=== What to work on ===
Your task is to print the material below exactly as presented.
---------------
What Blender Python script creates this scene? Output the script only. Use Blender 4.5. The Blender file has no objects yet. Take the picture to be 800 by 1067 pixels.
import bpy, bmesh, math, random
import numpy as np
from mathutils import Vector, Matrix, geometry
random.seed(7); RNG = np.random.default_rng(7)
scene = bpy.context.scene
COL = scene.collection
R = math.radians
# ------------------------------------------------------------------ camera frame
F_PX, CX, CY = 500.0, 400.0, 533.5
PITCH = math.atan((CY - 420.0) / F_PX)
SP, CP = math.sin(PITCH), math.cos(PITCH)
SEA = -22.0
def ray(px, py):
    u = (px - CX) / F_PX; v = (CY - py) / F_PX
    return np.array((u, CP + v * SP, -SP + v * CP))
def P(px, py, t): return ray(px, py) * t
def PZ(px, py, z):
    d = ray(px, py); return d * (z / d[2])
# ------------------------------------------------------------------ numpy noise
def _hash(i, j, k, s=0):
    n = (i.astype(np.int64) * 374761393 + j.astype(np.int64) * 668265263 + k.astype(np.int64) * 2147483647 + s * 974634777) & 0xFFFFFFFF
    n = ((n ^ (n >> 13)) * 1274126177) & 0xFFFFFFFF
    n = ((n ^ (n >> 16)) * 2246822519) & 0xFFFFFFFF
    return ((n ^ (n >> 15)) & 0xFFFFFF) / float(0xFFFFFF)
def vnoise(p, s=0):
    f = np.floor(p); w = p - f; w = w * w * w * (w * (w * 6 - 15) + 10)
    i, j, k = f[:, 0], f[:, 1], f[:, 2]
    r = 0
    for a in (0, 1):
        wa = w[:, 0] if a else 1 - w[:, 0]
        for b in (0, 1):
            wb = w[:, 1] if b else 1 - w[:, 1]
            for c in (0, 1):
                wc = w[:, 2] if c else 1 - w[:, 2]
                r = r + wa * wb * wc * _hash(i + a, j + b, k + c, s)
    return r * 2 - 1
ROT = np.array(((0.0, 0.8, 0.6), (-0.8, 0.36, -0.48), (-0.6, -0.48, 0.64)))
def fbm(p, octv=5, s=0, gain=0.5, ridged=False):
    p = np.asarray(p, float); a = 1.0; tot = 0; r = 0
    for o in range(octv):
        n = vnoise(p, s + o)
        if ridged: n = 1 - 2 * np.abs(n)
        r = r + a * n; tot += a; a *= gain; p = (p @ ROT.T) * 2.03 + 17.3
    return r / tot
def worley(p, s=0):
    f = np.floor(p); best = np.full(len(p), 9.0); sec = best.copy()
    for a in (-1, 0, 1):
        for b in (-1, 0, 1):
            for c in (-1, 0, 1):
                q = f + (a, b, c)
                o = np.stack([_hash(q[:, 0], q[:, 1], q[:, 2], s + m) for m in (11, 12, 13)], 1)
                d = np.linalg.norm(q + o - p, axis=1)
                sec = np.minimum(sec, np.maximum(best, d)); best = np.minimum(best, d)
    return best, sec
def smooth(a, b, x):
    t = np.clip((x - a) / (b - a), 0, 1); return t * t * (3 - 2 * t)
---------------
=== Written answer ===
What Blender Python script creates this scene? Output the script only. Use Blender 4.5. The Blender file has no objects yet. Take the picture to be 800 by 1067 pixels.
import bpy, bmesh, math, random
import numpy as np
from mathutils import Vector, Matrix, geometry
random.seed(7); RNG = np.random.default_rng(7)
scene = bpy.context.scene
COL = scene.collection
R = math.radians
# ------------------------------------------------------------------ camera frame
F_PX, CX, CY = 500.0, 400.0, 533.5
PITCH = math.atan((CY - 420.0) / F_PX)
SP, CP = math.sin(PITCH), math.cos(PITCH)
SEA = -22.0
def ray(px, py):
    u = (px - CX) / F_PX; v = (CY - py) / F_PX
    return np.array((u, CP + v * SP, -SP + v * CP))
def P(px, py, t): return ray(px, py) * t
def PZ(px, py, z):
    d = ray(px, py); return d * (z / d[2])
# ------------------------------------------------------------------ numpy noise
def _hash(i, j, k, s=0):
    n = (i.astype(np.int64) * 374761393 + j.astype(np.int64) * 668265263 + k.astype(np.int64) * 2147483647 + s * 974634777) & 0xFFFFFFFF
    n = ((n ^ (n >> 13)) * 1274126177) & 0xFFFFFFFF
    n = ((n ^ (n >> 16)) * 2246822519) & 0xFFFFFFFF
    return ((n ^ (n >> 15)) & 0xFFFFFF) / float(0xFFFFFF)
def vnoise(p, s=0):
    f = np.floor(p); w = p - f; w = w * w * w * (w * (w * 6 - 15) + 10)
    i, j, k = f[:, 0], f[:, 1], f[:, 2]
    r = 0
    for a in (0, 1):
        wa = w[:, 0] if a else 1 - w[:, 0]
        for b in (0, 1):
            wb = w[:, 1] if b else 1 - w[:, 1]
            for c in (0, 1):
                wc = w[:, 2] if c else 1 - w[:, 2]
                r = r + wa * wb * wc * _hash(i + a, j + b, k + c, s)
    return r * 2 - 1
ROT = np.array(((0.0, 0.8, 0.6), (-0.8, 0.36, -0.48), (-0.6, -0.48, 0.64)))
def fbm(p, octv=5, s=0, gain=0.5, ridged=False):
    p = np.asarray(p, float); a = 1.0; tot = 0; r = 0
    for o in range(octv):
        n = vnoise(p, s + o)
        if ridged: n = 1 - 2 * np.abs(n)
        r = r + a * n; tot += a; a *= gain; p = (p @ ROT.T) * 2.03 + 17.3
    return r / tot
def worley(p, s=0):
    f = np.floor(p); best = np.full(len(p), 9.0); sec = best.copy()
    for a in (-1, 0, 1):
        for b in (-1, 0, 1):
            for c in (-1, 0, 1):
                q = f + (a, b, c)
                o = np.stack([_hash(q[:, 0], q[:, 1], q[:, 2], s + m) for m in (11, 12, 13)], 1)
                d = np.linalg.norm(q + o - p, axis=1)
                sec = np.minimum(sec, np.maximum(best, d)); best = np.minimum(best, d)
    return best, sec
def smooth(a, b, x):
    t = np.clip((x - a) / (b - a), 0, 1); return t * t * (3 - 2 * t)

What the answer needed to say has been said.